Occasionally self-defense laws protect guilty people, but that doesn't imply that the law isn't a self-defense law. I'm sure there's lots of good criticism of this law, but characterizing it as the OP did is patent dishonesty. Even Vox wasn't willing to go that far ffs.
For the purpose of your claim that the law legalized killing protesters, it doesn’t matter.
That said, per my previous comment, there may be lots to criticize about this law, including that it may have been superfluous. I’m not a lawyer, but my best guess is that existing self-defense law didn’t clearly absolve the victim of injury or death to bystanders as she pursued her own safety.

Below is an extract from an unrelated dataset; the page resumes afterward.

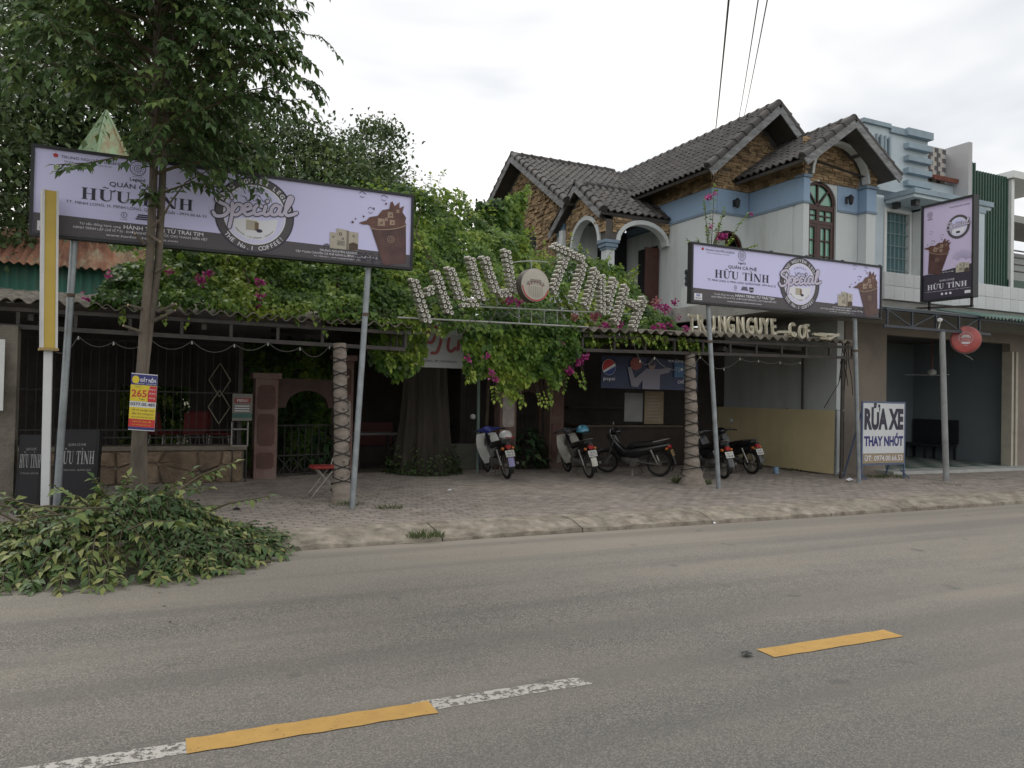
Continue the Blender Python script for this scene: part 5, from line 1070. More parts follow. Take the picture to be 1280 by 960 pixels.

But again, none of that has anything to do with what’s going on in Canada.
Sleep deprivation and continuous noise is considered torture under Geneva Convention and by the U.N.[1] and Canadian law[2]. U.S. and others have been condemned heavily for using such techniques and U.S. has since stopped (at least officially) even in black ops places like Gitmo.
Protests and blockade are one thing, continuous noise in areas where people live and work is not peaceful .
It seems super disingenuous to imply that noisy protests are "violent" by citing laws and regulations which pertain to the treatment of detainees.
Our media entertained a serious debate about whether looting or burning a neighborhood to the ground was "violence" or not, and the many preferred to refer to these events as "fiery but mostly peaceful protests". How did we go from that to tenuous analogies of torture?
If your noisy neighbor was setting of a blowhorn with a high duty cycle for multiple days with the express intent to cause harm to you, it would probably be fair to call that some form of assault.
Good grief. Yes, a disturbance can refer to noise or violence, but that doesn't imply that a noise is violence. This is the lowest quality argumentation I've seen on this site for a while.
I'm giving a definition that applies to my own words. That's the way I meant distrubance. Also, it's not because something isn't violent that it isn't harmful.
You specifically likened it to assault. A noisy protest is annoying and it can disturb the quiet but it isn’t harmful in any sense that could be considered assault.
It sucks that your neighbor has gathered many large trucks and is honking them for 18 hours a day in order to compel you to do something. Why isn't anyone doing anything about it? Now that you know you're being tortured what are your plans?
Depends on how you define peaceful; if you consider it peaceful to make enough noise in a neighbourhood such that thousands cannot sleep there for weeks, then yes.
Yes. I've seen no evidence of stores being looted, businesses burned, or anybody throwing rocks at police -- all of which were common in 2020 BLM protests.
As for the police - helps that a lot of them were tacitly helping the rioters. As usual, giving them fuel and supplies, and ignoring clear-cut violations of the law. Why throw rocks at an ally?
Toronto and other cities may have shut them down, but the Ottawa cops were pretty much assisting. Not really a surprise, cops are pretty right-wing aligned in general.
On the footage, he described seeing two individuals lighting a fire in the lobby shortly after 5 a.m. Sunday. After the suspects leave, another individual is seen coming into view and quickly extinguishing the fire near the elevators, Munoz said.
...
Police have not confirmed any link between their investigation into this incident and the ongoing convoy protest.